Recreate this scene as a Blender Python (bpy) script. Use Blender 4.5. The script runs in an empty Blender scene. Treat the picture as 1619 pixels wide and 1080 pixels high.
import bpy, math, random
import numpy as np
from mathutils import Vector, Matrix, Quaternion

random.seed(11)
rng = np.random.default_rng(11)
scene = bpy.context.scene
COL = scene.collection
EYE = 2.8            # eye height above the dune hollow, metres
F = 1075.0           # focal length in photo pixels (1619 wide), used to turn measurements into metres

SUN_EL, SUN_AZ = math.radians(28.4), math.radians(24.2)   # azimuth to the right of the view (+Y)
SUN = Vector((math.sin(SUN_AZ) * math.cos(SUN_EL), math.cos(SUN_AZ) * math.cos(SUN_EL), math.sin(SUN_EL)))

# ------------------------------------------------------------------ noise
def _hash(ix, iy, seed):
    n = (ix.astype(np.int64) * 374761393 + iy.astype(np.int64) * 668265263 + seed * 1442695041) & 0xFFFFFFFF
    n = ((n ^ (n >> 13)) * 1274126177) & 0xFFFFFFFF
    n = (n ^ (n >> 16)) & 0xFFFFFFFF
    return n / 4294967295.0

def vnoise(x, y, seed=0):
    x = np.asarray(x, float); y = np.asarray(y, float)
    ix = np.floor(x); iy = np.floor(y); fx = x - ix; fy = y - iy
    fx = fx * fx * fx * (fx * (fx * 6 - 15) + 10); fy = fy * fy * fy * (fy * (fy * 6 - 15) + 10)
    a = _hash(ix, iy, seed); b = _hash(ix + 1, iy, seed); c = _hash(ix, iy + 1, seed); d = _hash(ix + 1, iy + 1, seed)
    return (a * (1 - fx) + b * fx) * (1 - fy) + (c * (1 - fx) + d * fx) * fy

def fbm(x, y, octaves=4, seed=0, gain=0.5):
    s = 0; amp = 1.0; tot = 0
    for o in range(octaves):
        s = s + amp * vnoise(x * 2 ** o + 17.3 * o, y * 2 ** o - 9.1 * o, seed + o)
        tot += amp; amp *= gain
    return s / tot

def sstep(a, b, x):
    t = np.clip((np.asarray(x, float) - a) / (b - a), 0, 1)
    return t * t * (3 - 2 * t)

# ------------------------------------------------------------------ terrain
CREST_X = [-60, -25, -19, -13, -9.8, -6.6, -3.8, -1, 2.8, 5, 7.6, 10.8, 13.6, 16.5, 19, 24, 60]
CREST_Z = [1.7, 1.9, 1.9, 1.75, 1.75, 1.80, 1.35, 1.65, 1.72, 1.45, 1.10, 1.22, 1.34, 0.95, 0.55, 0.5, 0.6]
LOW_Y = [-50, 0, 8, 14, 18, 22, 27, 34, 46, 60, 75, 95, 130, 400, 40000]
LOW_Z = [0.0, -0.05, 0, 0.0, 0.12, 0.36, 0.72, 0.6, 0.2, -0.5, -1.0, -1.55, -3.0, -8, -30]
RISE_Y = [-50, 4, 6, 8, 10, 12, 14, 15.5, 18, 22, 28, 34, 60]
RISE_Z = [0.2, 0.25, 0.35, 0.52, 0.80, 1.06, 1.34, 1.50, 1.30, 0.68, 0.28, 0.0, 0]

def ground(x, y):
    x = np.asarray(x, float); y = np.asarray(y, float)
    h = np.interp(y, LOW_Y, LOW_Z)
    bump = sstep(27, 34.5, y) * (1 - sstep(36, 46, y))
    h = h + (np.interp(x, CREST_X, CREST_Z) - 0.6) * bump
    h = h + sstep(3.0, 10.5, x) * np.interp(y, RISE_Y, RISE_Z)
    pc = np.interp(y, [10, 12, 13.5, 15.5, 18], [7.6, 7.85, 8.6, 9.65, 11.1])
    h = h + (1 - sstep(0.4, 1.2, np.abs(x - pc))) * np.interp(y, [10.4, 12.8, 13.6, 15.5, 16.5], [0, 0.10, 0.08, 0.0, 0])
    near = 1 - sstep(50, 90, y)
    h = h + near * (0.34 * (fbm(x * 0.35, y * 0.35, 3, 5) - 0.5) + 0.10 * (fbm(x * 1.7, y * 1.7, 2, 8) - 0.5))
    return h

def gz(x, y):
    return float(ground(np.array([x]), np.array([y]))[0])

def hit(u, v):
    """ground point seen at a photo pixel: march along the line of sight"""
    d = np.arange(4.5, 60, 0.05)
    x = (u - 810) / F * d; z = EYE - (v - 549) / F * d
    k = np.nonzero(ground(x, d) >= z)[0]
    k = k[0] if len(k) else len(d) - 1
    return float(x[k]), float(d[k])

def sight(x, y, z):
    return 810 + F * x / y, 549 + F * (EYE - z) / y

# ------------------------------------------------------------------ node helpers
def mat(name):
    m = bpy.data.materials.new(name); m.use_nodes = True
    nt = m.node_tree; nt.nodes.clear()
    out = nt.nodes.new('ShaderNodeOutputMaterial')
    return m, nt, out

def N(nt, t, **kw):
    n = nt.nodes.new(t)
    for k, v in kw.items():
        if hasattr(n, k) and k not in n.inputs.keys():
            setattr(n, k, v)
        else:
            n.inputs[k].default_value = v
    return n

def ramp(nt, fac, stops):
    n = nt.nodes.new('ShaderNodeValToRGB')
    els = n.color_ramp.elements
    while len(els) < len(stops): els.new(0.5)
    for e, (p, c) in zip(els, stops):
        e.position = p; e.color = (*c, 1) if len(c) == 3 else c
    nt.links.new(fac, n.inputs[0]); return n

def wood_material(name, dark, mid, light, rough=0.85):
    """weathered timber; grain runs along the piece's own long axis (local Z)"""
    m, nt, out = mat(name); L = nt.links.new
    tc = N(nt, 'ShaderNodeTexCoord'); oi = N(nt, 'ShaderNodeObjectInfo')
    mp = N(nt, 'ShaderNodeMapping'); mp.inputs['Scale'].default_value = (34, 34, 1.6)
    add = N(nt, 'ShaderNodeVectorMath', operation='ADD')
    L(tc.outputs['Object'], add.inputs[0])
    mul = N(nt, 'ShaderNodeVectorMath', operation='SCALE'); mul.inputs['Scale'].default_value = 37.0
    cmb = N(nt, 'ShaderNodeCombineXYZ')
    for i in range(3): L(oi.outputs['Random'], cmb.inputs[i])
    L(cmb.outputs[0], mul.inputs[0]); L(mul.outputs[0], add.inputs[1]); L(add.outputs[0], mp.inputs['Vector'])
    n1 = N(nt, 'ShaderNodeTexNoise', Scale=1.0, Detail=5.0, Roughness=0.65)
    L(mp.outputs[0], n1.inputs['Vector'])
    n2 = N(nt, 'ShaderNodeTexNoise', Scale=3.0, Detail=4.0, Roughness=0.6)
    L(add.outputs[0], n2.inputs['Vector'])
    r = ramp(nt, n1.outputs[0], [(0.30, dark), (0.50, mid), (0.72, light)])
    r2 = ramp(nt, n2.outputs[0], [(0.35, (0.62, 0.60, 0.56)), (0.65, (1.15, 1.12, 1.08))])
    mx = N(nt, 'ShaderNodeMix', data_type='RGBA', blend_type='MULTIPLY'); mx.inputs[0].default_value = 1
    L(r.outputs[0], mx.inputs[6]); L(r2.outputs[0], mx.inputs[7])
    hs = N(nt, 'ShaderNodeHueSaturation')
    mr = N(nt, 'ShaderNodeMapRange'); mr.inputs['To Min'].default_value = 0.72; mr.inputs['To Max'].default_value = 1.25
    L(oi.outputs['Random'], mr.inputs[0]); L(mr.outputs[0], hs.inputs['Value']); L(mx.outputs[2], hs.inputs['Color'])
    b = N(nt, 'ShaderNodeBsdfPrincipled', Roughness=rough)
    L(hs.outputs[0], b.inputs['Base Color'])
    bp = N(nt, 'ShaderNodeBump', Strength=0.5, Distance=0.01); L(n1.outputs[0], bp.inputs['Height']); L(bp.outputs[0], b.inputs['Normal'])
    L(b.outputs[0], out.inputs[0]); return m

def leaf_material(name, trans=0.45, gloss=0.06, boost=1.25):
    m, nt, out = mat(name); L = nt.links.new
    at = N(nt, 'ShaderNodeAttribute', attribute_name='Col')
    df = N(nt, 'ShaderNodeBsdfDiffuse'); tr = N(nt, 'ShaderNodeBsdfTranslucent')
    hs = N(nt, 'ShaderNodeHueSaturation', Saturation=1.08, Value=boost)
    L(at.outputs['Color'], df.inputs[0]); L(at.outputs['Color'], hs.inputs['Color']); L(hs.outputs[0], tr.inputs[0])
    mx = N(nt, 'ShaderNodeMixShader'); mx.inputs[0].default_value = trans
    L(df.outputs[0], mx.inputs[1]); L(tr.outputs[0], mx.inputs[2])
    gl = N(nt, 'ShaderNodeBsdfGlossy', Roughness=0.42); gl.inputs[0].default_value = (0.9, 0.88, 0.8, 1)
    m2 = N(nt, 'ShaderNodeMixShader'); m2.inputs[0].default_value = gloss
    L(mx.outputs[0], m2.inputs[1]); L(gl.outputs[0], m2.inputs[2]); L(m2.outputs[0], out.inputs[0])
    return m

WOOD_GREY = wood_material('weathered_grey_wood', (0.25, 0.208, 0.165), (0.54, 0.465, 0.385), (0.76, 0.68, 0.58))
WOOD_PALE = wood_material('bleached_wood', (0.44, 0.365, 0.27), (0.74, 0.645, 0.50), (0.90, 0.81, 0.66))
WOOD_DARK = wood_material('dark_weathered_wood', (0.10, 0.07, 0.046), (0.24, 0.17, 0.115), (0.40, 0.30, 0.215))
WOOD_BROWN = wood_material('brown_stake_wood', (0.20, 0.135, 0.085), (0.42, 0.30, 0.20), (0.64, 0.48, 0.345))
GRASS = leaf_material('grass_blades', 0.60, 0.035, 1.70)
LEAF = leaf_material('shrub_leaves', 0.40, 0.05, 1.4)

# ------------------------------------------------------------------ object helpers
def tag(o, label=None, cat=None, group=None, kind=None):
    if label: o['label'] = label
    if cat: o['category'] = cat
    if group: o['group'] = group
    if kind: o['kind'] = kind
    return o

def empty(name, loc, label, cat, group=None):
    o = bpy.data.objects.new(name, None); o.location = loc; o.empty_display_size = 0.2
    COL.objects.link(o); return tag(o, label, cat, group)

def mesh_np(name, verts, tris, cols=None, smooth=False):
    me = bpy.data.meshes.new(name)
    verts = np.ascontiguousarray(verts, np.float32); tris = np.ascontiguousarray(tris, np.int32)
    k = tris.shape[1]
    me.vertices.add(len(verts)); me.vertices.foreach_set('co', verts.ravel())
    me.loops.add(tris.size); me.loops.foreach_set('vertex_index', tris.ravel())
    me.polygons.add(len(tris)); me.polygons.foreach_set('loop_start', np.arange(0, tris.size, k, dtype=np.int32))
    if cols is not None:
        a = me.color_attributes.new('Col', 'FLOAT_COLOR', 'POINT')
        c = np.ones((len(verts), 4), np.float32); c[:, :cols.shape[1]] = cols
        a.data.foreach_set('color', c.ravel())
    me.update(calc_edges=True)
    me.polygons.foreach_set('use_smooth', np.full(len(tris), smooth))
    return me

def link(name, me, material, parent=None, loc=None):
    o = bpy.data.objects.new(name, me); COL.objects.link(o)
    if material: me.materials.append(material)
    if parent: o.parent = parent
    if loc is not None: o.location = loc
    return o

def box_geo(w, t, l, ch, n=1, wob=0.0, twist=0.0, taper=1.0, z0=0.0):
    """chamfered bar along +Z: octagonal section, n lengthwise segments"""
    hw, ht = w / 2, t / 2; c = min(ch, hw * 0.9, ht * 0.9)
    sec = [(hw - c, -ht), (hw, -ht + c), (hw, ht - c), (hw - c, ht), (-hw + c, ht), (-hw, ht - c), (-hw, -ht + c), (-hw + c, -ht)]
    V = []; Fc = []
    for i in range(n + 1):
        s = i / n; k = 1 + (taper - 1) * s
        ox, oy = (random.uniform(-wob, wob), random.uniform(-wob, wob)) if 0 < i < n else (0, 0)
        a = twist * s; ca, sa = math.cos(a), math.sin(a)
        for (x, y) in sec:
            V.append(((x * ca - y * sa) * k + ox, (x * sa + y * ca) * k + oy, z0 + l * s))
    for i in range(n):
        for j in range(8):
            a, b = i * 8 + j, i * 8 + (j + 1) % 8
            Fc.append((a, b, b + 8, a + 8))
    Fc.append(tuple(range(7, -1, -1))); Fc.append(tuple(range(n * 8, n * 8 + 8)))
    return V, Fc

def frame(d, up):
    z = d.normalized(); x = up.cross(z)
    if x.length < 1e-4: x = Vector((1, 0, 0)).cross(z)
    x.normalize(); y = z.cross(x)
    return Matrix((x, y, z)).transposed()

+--

STATED EXERCISE
Reproduce verbatim only this range: the first line of the material through the line that contains "from mathutils import", inclusive.

OUTPUT
Recreate this scene as a Blender Python (bpy) script. Use Blender 4.5. The script runs in an empty Blender scene. Treat the picture as 1619 pixels wide and 1080 pixels high.
import bpy, math, random
import numpy as np
from mathutils import Vector, Matrix, Quaternion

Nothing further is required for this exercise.